Legal Affairs, which is celebrating its second anniversary this month, is the first general-interest magazine about the law for non-lawyers as well as lawyers. It is an independent non-profit publication with an educational mission. The contest’s sponsor, The Marbury Institute, was founded by Piper Rudnick to enhance the firm’s commitment to professionalism. The Marbury Institute’s components include formal and informal litigation and corporate skills training, a Wise Men and Wise Women’s speaker series, ethical roundtables, lectures by scholars, and a variety of other programs focused on professionalism in the law. Piper Rudnick’s Chief Operating Officer Jeffrey F. Liss said, "We’re truly delighted that the contest generated so much interest and produced so many quality essays, including the prize winners. It is a source of great pride for our firm that we are doing our part, through our sponsorship of the Legal Affairs contest, to encourage clear, persuasive writing about the law."
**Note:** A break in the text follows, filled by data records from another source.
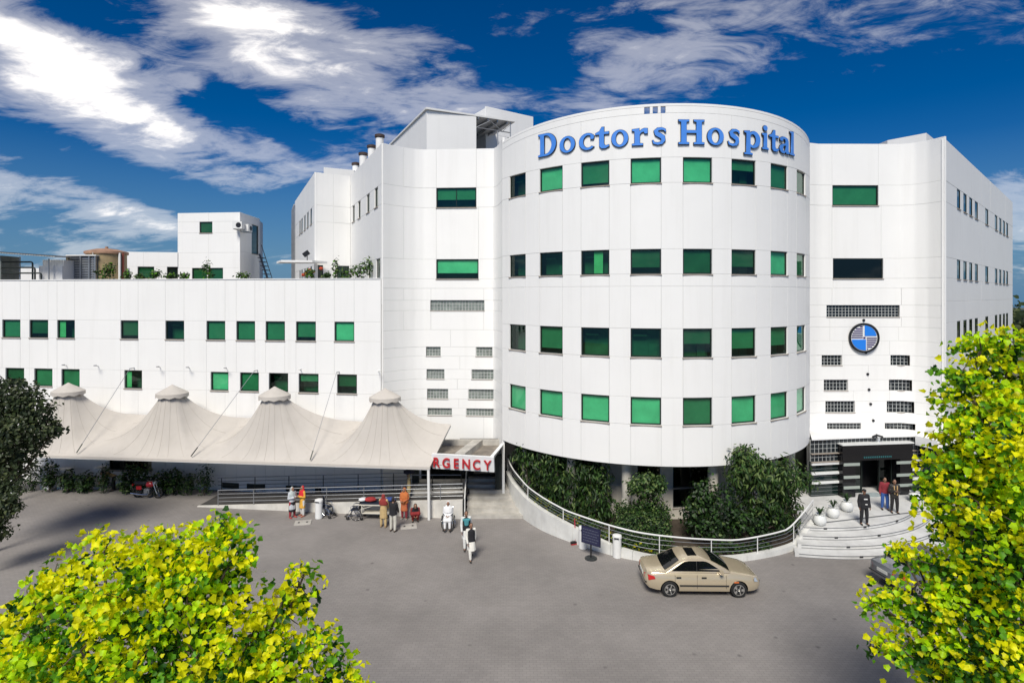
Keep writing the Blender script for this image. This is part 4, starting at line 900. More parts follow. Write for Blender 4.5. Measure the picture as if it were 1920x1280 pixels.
# black doorway box set forward of the screen
B0, B1 = pP.P(uP(1573), 0, .28), pP.P(uP(1704), 0, .28); pB2 = Path([B0.to_2d(), B1.to_2d()]); L2 = pB2.len
blk_g = mat('black_polished_stone', (.006, .006, .007), .08, spec=.6)
fbox(pB2, 0, L2, 2.62, 3.46, -.9, 0, blk_g, 'lintel', pt); fbox(pB2, -.04, L2+.04, 3.46, 3.52, -.95, .06, M['marble'], 'lintel_trim', pt)
fbox(pB2, 0, .75, PZ, 2.61, -.9, -.004, blk_g, 'jamb', pt); fbox(pB2, L2-.75, L2, PZ, 2.61, -.9, -.004, blk_g, 'jamb', pt)
for (x0, x1) in ((.05, .98), (L2-.98, L2-.05)):
    for z in (2.36, 1.68, 1.12): fbox(pB2, x0, x1, z, z+.15, .0, .04, mat('pale_glass_band', (.33, .37, .33), .2), 'pale_band', pt)
fbox(pB2, .75, L2-.75, PZ, 2.61, -1.7, -1.65, M['blackm'], 'lobby_back', pt)
for x in (.78, L2/2-.55, L2/2+.5, L2-.83): fbox(pB2, x, x+.05, PZ, 2.6, -.62, -.55, M['alu'], 'door_frame', pt)
for x0, x1 in ((.84, L2/2-.56), (L2/2+.56, L2-.84)): fbox(pB2, x0, x1, PZ+.02, 2.58, -.60, -.585, M['pane_dark'], 'glass_door', pt)
fbox(pB2, L2/2-.5, L2/2+.35, PZ+.0, PZ+.012, -.55, .1, mat('door_mat_stone', (.34, .40, .41), .5, var=.3, vscale=6), 'door_mat', pt)
# row of teal blocks stands in for the unreadable letters over the door
for k in range(15): fbox(pB2, L2*.30+k*L2*.027, L2*.30+k*L2*.027+.05, 2.74, 2.83, 0, .015, mat('teal_letter_block', (.03, .16, .17), .4) if k == 0 else bpy.data.materials['teal_letter_block'], 'letter_stand_in', pt)
mb = MB(); q = pP.P(uP(1640), 3.86, .15); mb.tube([(q.x, q.y, q.z-.1), (q.x, q.y, q.z+.12)], .04, 6); mb.tube([(q.x-.28, q.y-.1, q.z-.02), (q.x, q.y, q.z+.06), (q.x+.28, q.y-.1, q.z-.02)], .06, 6); mb.build('door_lamp', M['blackm'], pt)
# side canopy at the right
sc_ = thing('side_canopy', 'small white curved canopy on the right corner by the yellow tree', 'canopy', (24, 31, 3))
mb = MB(); c0 = Vector((X(1738, 31.0), 31.0)); mb.prism([(c0.x, c0.y+.9), (c0.x+.4, c0.y-.2), (c0.x+.9, c0.y-.5), (c0.x+1.7, c0.y-.5), (c0.x+2, c0.y+1.6), (c0.x+.6, c0.y+1.6)], 3.35, 3.85); mb.build('slab', M['plain'], sc_)
mb = MB(); mb.prism([(c0.x+.5, c0.y+1.0), (c0.x+1.4, c0.y+.1), (c0.x+1.7, c0.y+1.5)], 0, 3.34); mb.build('dark_recess', green_gl, sc_)
# white pots with plants
leafd = None
def pot(p, label, s=1.0):
    t = thing('plant_pot', label, 'plant pot', p, random.random()*6, 'white pots at the entrance')
    mb = MB(); mb.lathe([(.13*s, 0), (.22*s, .06*s), (.30*s, .2*s), (.31*s, .32*s), (.25*s, .46*s), (.20*s, .53*s), (.25*s, .57*s), (.22*s, .57*s), (.17*s, .50*s)], n=20); mb.build('pot', M['marble'], t, True)
    mb = MB()
    for k in range(22):
        th = random.random()*6.28; l = random.uniform(.25, .6)*s; a = random.uniform(.2, .9)
        p0 = Vector((0, 0, .5*s)); p1 = p0+Vector((math.cos(th)*a*l*.5, math.sin(th)*a*l*.5, l*.75)); p2 = p1+Vector((math.cos(th)*l*.35, math.sin(th)*l*.35, -l*.1)); w = Vector((-math.sin(th), math.cos(th), 0))*.035*s
        mb.add([p0-w*.4, p0+w*.4, p1+w, p1-w, p2], [(0, 1, 2, 3), (3, 2, 4)])
    mb.build('plant', leaf_mat('pot_leaf', (.03, .07, .02), .2) if 'pot_leaf' not in bpy.data.materials else bpy.data.materials['pot_leaf'], t, True); return t
for px, py, l in ((1537, 984, 'frontmost white plant pot, beside the end of the curved handrail'), (1562, 970, 'middle one of three white pots in a row left of the doorway'), (1588, 958, 'white pot nearest the doorway on its left side'), (1715, 940, 'single white plant pot on the right side of the doorway')):
    pot(G(px, py, PZ), l, .95)
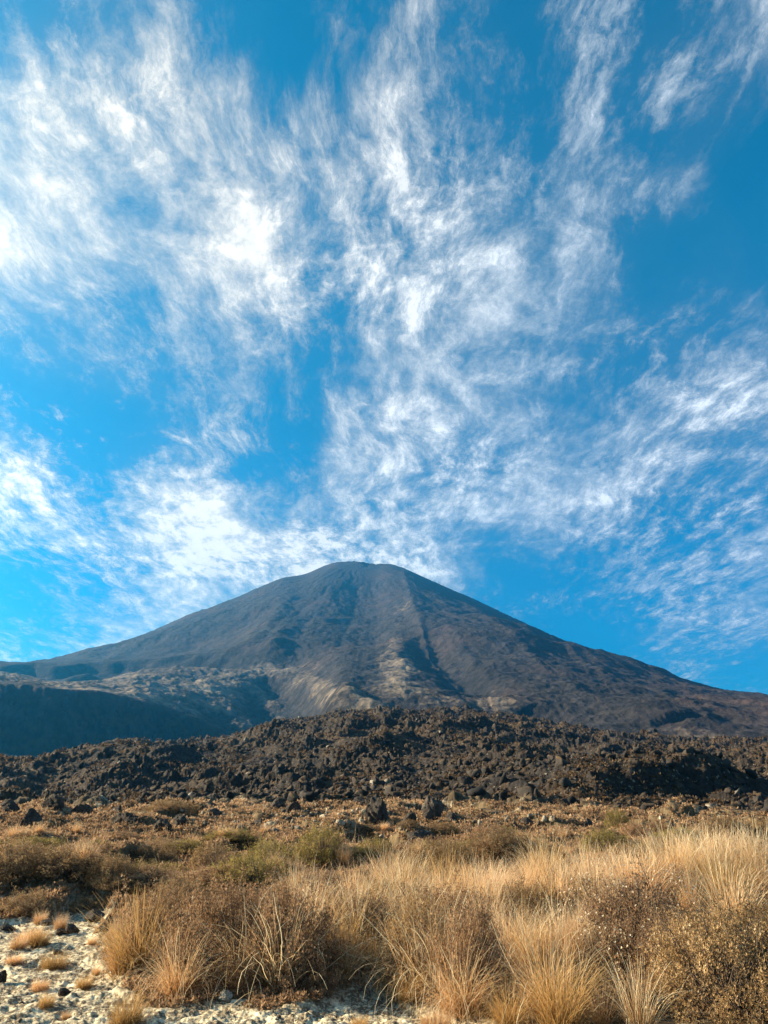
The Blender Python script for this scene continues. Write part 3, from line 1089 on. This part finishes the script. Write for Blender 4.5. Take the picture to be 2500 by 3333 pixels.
# tussocks
put_tussock(300, 2099, 150, "golden olive tussock leaning over the gravel at the thicket's left end", 'tall', G_GOLD, wide=1.15)
put_tussock(262, 2097, 85, "short straw tussock at the foot of the golden one on the left", 'arching', G_STRAW)
put_tussock(330, 2050, 120, "dark olive tussock behind the golden one on the left", 'tall', G_GOLD)
put_tussock(385, 2152, 120, "straw tussock with drooping blades in front of the broad pink bush", 'arching', G_STRAW, stalks='arch')
put_tussock(520, 2137, 150, "tussock with a spray of long white stalks over the broad pink bush", 'thin', G_STRAW, stalks='arch')
put_tussock(600, 2137, 165, "thin tussock with crooked pale stalks left of the tall straw sheaf", 'thin', G_STRAW, stalks='arch')
put_tussock(640, 2000, 125, "tall pale straw sheaf at the left of the grass stand", 'tall', G_STRAW, stalks='up')
put_tussock(675, 2040, 130, "bright straw sheaf leaning right beside the tall pale one", 'tall', G_STRAW, stalks='up')
put_tussock(720, 2095, 140, "orange straw sheaf at the edge of the dark hollow", 'tall', G_GOLD)
put_tussock(770, 2060, 130, "dense straw sheaf above the middle of the dark hollow", 'tall', G_STRAW, stalks='arch')
put_tussock(800, 2095, 90, "rounded golden tussock on the right lip of the dark hollow", 'arching', G_GOLD)
put_tussock(760, 1965, 95, "straw sheaf behind the grass stand, under the olive cushion", 'tall', G_STRAW)
put_tussock(745, 2107, 85, "drooping tussock hanging white blades into the dark hollow", 'thin', G_STRAW, stalks='arch')
put_tussock(840, 1935, 100, "slender sheaf standing alone against the dark shrubs in the middle", 'tall', G_STRAW, stalks='up')
put_tussock(868, 1945, 80, "smaller sheaf leaning on the slender one in the middle", 'tall', G_GOLD)
put_tussock(905, 2137, 160, "fountain of pale arching blades over the golden brown bush", 'arching', G_STRAW, stalks='arch')
put_tussock(955, 2147, 175, "long white blades trailing down beside the tall dark gap", 'thin', G_STRAW, stalks='arch')
put_tussock(1000, 2190, 130, "brown arching tussock at the foot of the tall dark gap", 'arching', G_STRAW, stalks='arch')
put_tussock(890, 2162, 60, "rust coloured tuft at the gravel's edge under the golden brown bush", 'low', G_GOLD, wide=.8)
put_tussock(1100, 2215, 95, "golden rounded tussock at the bottom edge left of the big bleached one", 'arching', G_GOLD)
put_tussock(1185, 2190, 178, "big bleached tussock arching in the lower right of the thicket", 'arching', G_STRAW, stalks='arch', wide=.85)
put_tussock(1215, 2225, 150, "orange brown tussock at the bottom edge under the big bleached one", 'tall', G_GOLD)
put_tussock(1385, 2235, 130, "stiff pale stalks rising from the bottom edge by the black hollow", 'thin', G_STRAW, stalks='up')
put_tussock(1300, 2225, 90, "thin pale tuft at the bottom edge under the black hollow", 'thin', G_STRAW)
put_tussock(940, 2225, 45, "small straw tuft on the gravel at the bottom middle", 'low', G_STRAW, wide=1.0)
put_tussock(775, 2222, 24, "tiny yellow tuft cut by the bottom edge of the gravel", 'low', G_GOLD, wide=1.4)
put_tussock(1595, 2035, 125, "wispy tussock between the dusky bush and the golden corner bush", 'tall', G_STRAW, stalks='up')
put_tussock(1530, 2070, 90, "thin wispy tussock left of the golden corner bush", 'thin', G_STRAW)
STAND = "straw tussock in the dense grass stand across the right of the heath"
stand_rng = random.Random(21)
for i in range(52):
    x = 830 + (i + stand_rng.uniform(0, 1)) / 52 * 860
    y = stand_rng.uniform(1935, 2012) - max(0, (x - 1100)) * .045
    h = stand_rng.uniform(78, 122) + max(0, x - 1150) * .05
    big = stand_rng.random()
    put_tussock(x, y, h, STAND, 'tall' if big > .25 else 'arching', G_STRAW if stand_rng.random() > .22 else G_GOLD,
                "grass stand on the right", 'up' if stand_rng.random() > .45 else None, stand_rng.uniform(.8, 1.15))
for i in range(16):
    x = 1440 + i * 15 + stand_rng.uniform(-8, 8)
    put_tussock(x, stand_rng.uniform(1925, 1950), stand_rng.uniform(92, 132), "tall wispy tussock in the grass at the right edge, before the dark bank",
                'thin' if i % 3 else 'tall', G_STRAW, "tall wispy grass at the right edge", 'up', 1.0)

front_rng = random.Random(55)
for i in range(34):
    x = 590 + (i + front_rng.uniform(0, 1)) / 34 * 800
    y = front_rng.uniform(2010, 2105)
    if 690 < x < 865 or 915 < x < 990:
        y = min(y, 2040)
    put_tussock(x, y, front_rng.uniform(88, 128), "feathery straw tussock pushing up through the front heath bushes", 'tall' if front_rng.random() > .4 else 'arching',
                G_STRAW if front_rng.random() > .2 else G_GOLD, "feathery grass among the front bushes", 'arch' if front_rng.random() > .4 else 'up', front_rng.uniform(.85, 1.1))
for (x, y, w, h, lab) in [(20, 1935, 150, 60, "golden brown heath mound at the left edge above the gravel"), (140, 1915, 150, 48, "brown heath mound at the back of the gravel on the left"),
                          (60, 1985, 120, 34, "low grey brown heath mat creeping over the upper gravel at the left"), (235, 1940, 90, 50, "brown heath mound at the gravel's upper right corner"),
                          (190, 1972, 80, 24, "low heath mat by the broad pale topped rock")]:
    put_bush(x, y, w, h, H_GOLD, lab, None, LOWBUSH, .8, "cushion_shrub")
# tufts on the bare gravel
put_tussock(272, 2214, 58, "bristly olive tuft on the gravel at the bottom left", 'low', G_GOLD, wide=1.15)
put_tussock(116, 2091, 33, "round brown tuft standing on a dark pedestal on the open gravel", 'low', G_GOLD, wide=1.0)
put_tussock(85, 2141, 24, "flat straw tuft on the gravel near the left edge, below the round brown one", 'low', G_STRAW, wide=1.2)
put_tussock(181, 2136, 27, "small olive tuft on the gravel left of the thicket's end", 'low', G_GOLD, wide=1.0)
put_tussock(100, 2176, 27, "little orange tuft on the gravel near the bottom left", 'low', G_GOLD, wide=.7)
put_tussock(143, 2201, 15, "tiny brown tuft on the gravel by the bristly olive one", 'low', G_STRAW, wide=1.0)
put_tussock(199, 2041, 17, "tiny straw tuft on the upper gravel, in front of the dark stones", 'low', G_STRAW, wide=1.0)
put_tussock(82, 2045, 38, "spiky tuft at the front of the clump of tufts on the upper gravel", 'low', G_GOLD, wide=.8)
put_tussock(60, 2040, 36, "widest tuft in the clump on the upper gravel near the left edge", 'low', G_STRAW, wide=.9)
put_tussock(38, 2048, 24, "brown tuft at the left of the clump on the upper gravel", 'low', G_STRAW, wide=1.0)
put_tussock(207, 2106, 18, "faint dry tuft beside the thicket's left end", 'low', G_STRAW, wide=1.0)
put_tussock(130, 2006, 30, "straw tuft at the heath's edge above the upper gravel", 'low', G_STRAW, wide=.9)
put_tussock(85, 1998, 27, "grey straw tuft at the heath's edge near the left", 'low', G_STRAW, wide=.9)
put_tussock(255, 2028, 38, "dry feathery tuft between the dark stones and the thicket", 'low', G_STRAW, wide=.9)
put_tussock(30, 2082, 20, "half bare crusted tuft at the left edge of the gravel", 'low', G_STRAW, wide=1.1)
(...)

Additional winners of this year’s contest are Tom Saunders, second place ($1,000 prize), for "Ballot Box Budgeting: Why Voters Should Tie Their Own Hands to Keep Their States Out of Court," Yale Law School; and Vicky Ko, third place ($500 prize), for "A Stately Affair: Why American States Should Be Allowed to Have a Say About the Kyoto Protocol," University of Pennsylvania Law School.

Honorable mentions were given to Jennifer Lauren for "Discrimination With a Small ‘d’: At-Will Employment Makes No Sense to the Public and It Shouldn’t Remain in the Law," University of Washington School of Law; and to Chris Giovinazzo for "Does the Bush Administration Support States’ Rights? Not When the Environment is Involved," Harvard Law School.

Legal Affairs was launched in 2002 to critical acclaim from legal leaders and from media such as The Nation, The Weekly Standard, The Boston Globe, the New York Daily News, The Washington Post, The Chronicle of Higher Education, NPR, C-SPAN, and CNN. Nat Hentoff, the legal columnist for The Village Voice, said, "Legal Affairs is now by far the best legal magazine in the business because there’s so much first-rate reporting as well as opinion in it." The magazine won the National Headliner Award for magazine feature writing and was the silver medal winner of the Ozzie Award for Best Design of a New Magazine.